Journalism

On Being a Journalist: Deadlines, Bloody Deadlines

BEING A JOURNALIST sometimes just involves waiting in a state of wretched anxiety while something you desperately need to happen doesn’t happen.

It’s not unusual for me to be sitting hunched over my laptop, stomach acid flowing freely, feeling like it’s burning a hole through a vital organ or two, praying that a simple question I asked seven hours ago to an indifferent press officer is being handled. Knowing but denying the truth that it’s sitting feebly in an inbox about as likely to be read as a letter from the bank.

Here I am, in exactly one of those moments. Several hours late for a deadline, cursing myself as I always do for not thinking ahead. Cursing everyone I’ve ever dealt with for somehow being a part of this sadistic conspiracy.

I have a date in half an hour which I’m going to struggle to enjoy because the same damn problem is going to be there during and after, and when I go to bed, and when I open my eyes and a rotten breakfast of fear and impotence greets me in the morning.

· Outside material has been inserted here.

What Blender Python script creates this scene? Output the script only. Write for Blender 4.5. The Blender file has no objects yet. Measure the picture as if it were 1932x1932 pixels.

I begin to hope there will be some major global-killer of an incident right this minute. An unimaginably big meteor, an alien invasion, an earthquake so devastating that it splits the planet into two, sending what’s left spinning off into space like a crudely beheaded skull.

Or perhaps the internet could somehow unravel. That would be good. True, it would be a nightmare of boggling proportions long term, but it would be worth it to have a good excuse for missing my deadline. And I could enjoy my date.